Короче, мы чувствовали себя как груднички, которые пришли в другой садик, с воспитателями которого поругался наш старший брат: он отнял у них то, что ему не принадлежит (скажем, территорию песочницы), но каким-то образом сумел их задобрить или, по крайней мере, не довести до такого, что нам, детям, вообще бы вход в этот садик стал невозможен – напротив, нас тут всегда ждут и лелеют, но иногда даже у местных грудничков проскальзывает воспоминание о нашем злом Старшем Брате, что не может не сказаться на внутреннем отношении к нам. Это же всё-таки наш брат. Хотя мы его не выбирали – и не потому, что родителей и братьев не выбирают.
– У нас просто нет выбора, – сказал я Соне. – Либо мокнем на трассе, либо идём в лес ставить палатку.
Когда дни в Боржоми остались позади, мы отправились на запад. Сквозь холмистую местность по извилистой трассе наша фура двигалась прямиком к морю, с гепардной лёгкостью обгоняя тихоходные машины. Мы снимали сториз и слушали неумолкающую рацию турецкого дальнобойщика, который согласился подбросить нас на 200 километров вперёд, к развилке между Поти и Кобулети. В общей сложности наш путь занял около двух тысяч километров, без учёта дороги домой, которая займёт примерно столько же, если, конечно, нам не заблагорассудится посетить какой-нибудь Иран.
– Опять мы в какой-то жопе, – рыкнула она. – Ненавижу автостоп.

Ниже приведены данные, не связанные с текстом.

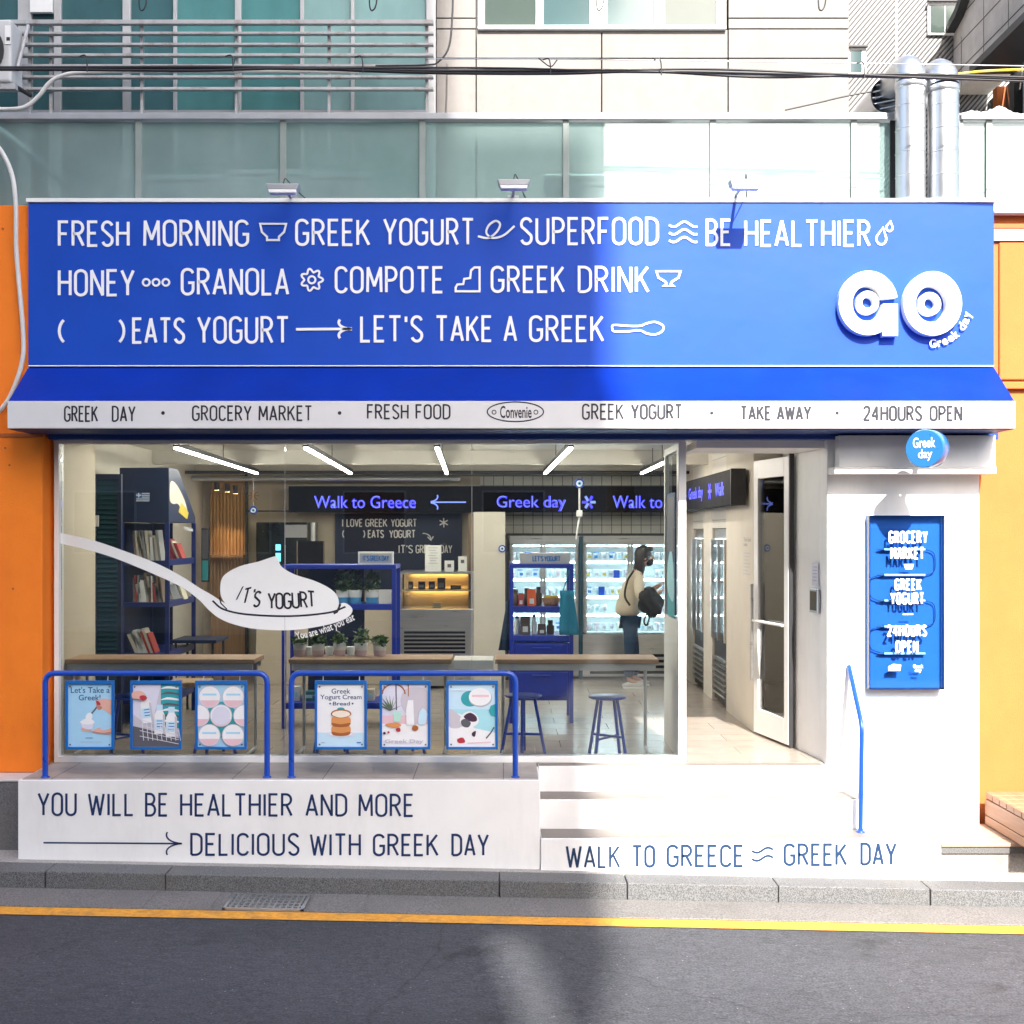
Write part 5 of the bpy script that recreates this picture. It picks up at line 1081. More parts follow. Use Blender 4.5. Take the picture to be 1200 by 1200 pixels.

Мы оказались на ночной трассе в дождь. Только теперь уже на краю страны, которая через сотню метров обрывалась Чёрным морем. Вдали жутко, как при шторме, сверкала молния, а я успокоительным, как феназепам, голосом отвечал Софье: «Благодаря ему ты сюда попала, прояви уважение. Мы ни разу не стояли больше пятнадцати минут. Спугнёшь удачу и дорога от нас отвернётся».
– Ворчишь, как дед. Если бы у меня были деньги, я бы ни за что в жизни не поехала автостопом.